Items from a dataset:
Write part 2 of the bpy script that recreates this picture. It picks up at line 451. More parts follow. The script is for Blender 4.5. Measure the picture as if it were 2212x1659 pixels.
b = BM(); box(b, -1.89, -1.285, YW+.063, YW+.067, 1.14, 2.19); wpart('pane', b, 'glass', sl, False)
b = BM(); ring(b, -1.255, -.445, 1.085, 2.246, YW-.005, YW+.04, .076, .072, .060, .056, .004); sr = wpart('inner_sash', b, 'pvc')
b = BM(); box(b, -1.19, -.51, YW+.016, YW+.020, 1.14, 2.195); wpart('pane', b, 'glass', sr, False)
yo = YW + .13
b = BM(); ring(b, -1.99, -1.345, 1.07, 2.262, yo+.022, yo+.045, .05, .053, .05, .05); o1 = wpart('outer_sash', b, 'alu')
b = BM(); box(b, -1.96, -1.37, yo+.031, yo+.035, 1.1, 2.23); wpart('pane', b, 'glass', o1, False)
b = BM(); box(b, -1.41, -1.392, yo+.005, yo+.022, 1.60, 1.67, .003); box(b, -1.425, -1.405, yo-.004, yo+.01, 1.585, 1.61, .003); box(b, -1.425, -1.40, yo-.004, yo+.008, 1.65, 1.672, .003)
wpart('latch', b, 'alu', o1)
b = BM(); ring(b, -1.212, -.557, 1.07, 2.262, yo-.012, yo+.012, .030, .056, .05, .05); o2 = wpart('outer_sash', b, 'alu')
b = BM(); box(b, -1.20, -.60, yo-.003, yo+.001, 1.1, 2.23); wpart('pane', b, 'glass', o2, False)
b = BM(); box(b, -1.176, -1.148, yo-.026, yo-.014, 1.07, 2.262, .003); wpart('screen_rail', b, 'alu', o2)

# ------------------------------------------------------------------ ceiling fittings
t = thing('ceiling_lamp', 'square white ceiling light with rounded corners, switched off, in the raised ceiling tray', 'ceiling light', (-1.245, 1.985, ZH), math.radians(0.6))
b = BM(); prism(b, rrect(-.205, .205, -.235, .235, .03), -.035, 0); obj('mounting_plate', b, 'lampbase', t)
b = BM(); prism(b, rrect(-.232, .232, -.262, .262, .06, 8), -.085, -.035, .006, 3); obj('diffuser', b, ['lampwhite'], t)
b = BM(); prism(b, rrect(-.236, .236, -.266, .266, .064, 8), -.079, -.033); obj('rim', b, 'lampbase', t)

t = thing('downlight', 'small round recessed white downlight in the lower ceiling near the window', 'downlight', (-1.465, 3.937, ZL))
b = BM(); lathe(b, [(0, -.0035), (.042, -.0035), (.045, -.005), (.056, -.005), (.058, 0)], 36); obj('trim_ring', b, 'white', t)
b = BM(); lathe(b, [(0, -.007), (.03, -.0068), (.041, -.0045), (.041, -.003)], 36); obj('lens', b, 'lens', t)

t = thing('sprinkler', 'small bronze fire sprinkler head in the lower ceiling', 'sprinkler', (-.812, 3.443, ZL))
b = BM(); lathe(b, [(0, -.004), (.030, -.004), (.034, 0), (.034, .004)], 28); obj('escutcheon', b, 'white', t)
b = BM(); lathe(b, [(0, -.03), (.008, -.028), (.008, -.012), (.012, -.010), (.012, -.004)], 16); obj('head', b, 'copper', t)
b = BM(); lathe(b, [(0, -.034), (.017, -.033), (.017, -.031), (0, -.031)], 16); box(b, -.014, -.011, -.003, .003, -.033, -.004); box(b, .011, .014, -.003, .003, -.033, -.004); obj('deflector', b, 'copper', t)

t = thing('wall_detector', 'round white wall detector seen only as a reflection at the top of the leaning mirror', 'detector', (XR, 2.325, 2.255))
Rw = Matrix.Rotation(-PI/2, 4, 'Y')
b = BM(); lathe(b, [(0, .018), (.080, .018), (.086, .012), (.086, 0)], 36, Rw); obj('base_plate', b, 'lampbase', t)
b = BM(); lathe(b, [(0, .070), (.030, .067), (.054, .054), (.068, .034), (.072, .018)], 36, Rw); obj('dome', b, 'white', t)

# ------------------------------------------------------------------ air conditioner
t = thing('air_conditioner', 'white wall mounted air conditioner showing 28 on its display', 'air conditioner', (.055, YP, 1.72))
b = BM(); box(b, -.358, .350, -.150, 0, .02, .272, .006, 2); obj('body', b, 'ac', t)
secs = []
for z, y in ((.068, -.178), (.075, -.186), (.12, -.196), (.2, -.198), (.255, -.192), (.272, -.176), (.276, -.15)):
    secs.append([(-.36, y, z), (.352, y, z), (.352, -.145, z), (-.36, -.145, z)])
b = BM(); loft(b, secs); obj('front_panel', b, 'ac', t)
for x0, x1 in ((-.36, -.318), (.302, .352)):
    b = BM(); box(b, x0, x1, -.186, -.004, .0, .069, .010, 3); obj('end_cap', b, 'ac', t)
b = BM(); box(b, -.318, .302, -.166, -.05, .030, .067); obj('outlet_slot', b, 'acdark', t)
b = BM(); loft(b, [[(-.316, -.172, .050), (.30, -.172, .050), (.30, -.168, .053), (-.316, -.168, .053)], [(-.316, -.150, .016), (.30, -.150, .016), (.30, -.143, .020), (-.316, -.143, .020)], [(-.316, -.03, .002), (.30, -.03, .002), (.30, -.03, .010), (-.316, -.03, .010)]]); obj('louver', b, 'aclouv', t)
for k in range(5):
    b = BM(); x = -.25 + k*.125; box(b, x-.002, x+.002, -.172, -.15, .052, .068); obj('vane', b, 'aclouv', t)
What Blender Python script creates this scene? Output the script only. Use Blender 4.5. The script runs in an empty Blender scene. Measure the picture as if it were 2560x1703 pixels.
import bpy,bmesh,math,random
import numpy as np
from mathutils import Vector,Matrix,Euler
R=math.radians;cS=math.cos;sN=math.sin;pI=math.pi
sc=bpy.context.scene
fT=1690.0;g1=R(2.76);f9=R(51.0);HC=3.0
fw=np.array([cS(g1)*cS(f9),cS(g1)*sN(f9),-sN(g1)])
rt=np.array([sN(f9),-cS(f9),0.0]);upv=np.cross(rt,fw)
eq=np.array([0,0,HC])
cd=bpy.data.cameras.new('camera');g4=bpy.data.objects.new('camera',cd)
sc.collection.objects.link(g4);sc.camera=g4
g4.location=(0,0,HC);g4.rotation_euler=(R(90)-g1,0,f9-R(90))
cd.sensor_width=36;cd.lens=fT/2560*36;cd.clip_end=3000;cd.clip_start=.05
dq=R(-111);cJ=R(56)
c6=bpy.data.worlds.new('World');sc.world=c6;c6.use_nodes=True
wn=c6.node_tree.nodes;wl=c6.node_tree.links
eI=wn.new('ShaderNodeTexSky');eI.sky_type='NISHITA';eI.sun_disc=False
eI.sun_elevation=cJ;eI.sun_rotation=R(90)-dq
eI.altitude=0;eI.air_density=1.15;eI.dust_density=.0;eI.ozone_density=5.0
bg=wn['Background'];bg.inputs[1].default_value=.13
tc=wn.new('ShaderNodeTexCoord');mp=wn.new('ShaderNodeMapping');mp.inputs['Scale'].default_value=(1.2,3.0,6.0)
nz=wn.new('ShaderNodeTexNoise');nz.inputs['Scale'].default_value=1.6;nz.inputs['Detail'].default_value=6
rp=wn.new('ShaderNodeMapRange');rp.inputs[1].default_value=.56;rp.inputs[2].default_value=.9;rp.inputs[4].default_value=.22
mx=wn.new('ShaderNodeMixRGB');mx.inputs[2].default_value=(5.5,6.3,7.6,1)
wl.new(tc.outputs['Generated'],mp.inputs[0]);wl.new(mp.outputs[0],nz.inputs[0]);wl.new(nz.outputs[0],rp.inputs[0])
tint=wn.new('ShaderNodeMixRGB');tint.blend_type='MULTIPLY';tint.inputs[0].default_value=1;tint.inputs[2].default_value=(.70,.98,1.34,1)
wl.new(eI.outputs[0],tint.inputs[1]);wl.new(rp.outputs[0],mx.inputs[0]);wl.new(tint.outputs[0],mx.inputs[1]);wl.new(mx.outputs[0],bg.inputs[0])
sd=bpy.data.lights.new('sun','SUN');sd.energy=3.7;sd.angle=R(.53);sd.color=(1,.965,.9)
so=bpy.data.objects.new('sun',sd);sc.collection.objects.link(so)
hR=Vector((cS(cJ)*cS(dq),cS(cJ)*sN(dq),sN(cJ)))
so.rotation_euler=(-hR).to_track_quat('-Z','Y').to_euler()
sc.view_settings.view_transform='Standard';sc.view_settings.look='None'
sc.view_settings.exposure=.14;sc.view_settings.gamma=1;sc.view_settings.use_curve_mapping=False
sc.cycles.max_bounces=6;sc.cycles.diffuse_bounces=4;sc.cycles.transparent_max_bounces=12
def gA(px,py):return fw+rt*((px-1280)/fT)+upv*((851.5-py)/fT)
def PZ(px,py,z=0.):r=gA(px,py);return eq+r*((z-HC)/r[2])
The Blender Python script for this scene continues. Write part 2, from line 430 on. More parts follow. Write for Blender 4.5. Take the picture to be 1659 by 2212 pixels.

**GOAL:**
Everything from the first line of the records above to the line containing "obj('rim', b, 'lampbase', t)", inclusive, should be repeated exactly; leave out the rest.

**TASK ANSWER:**
Write part 2 of the bpy script that recreates this picture. It picks up at line 451. More parts follow. The script is for Blender 4.5. Measure the picture as if it were 2212x1659 pixels.
b = BM(); box(b, -1.89, -1.285, YW+.063, YW+.067, 1.14, 2.19); wpart('pane', b, 'glass', sl, False)
b = BM(); ring(b, -1.255, -.445, 1.085, 2.246, YW-.005, YW+.04, .076, .072, .060, .056, .004); sr = wpart('inner_sash', b, 'pvc')
b = BM(); box(b, -1.19, -.51, YW+.016, YW+.020, 1.14, 2.195); wpart('pane', b, 'glass', sr, False)
yo = YW + .13
b = BM(); ring(b, -1.99, -1.345, 1.07, 2.262, yo+.022, yo+.045, .05, .053, .05, .05); o1 = wpart('outer_sash', b, 'alu')
b = BM(); box(b, -1.96, -1.37, yo+.031, yo+.035, 1.1, 2.23); wpart('pane', b, 'glass', o1, False)
b = BM(); box(b, -1.41, -1.392, yo+.005, yo+.022, 1.60, 1.67, .003); box(b, -1.425, -1.405, yo-.004, yo+.01, 1.585, 1.61, .003); box(b, -1.425, -1.40, yo-.004, yo+.008, 1.65, 1.672, .003)
wpart('latch', b, 'alu', o1)
b = BM(); ring(b, -1.212, -.557, 1.07, 2.262, yo-.012, yo+.012, .030, .056, .05, .05); o2 = wpart('outer_sash', b, 'alu')
b = BM(); box(b, -1.20, -.60, yo-.003, yo+.001, 1.1, 2.23); wpart('pane', b, 'glass', o2, False)
b = BM(); box(b, -1.176, -1.148, yo-.026, yo-.014, 1.07, 2.262, .003); wpart('screen_rail', b, 'alu', o2)

# ------------------------------------------------------------------ ceiling fittings
t = thing('ceiling_lamp', 'square white ceiling light with rounded corners, switched off, in the raised ceiling tray', 'ceiling light', (-1.245, 1.985, ZH), math.radians(0.6))
b = BM(); prism(b, rrect(-.205, .205, -.235, .235, .03), -.035, 0); obj('mounting_plate', b, 'lampbase', t)
b = BM(); prism(b, rrect(-.232, .232, -.262, .262, .06, 8), -.085, -.035, .006, 3); obj('diffuser', b, ['lampwhite'], t)
b = BM(); prism(b, rrect(-.236, .236, -.266, .266, .064, 8), -.079, -.033); obj('rim', b, 'lampbase', t)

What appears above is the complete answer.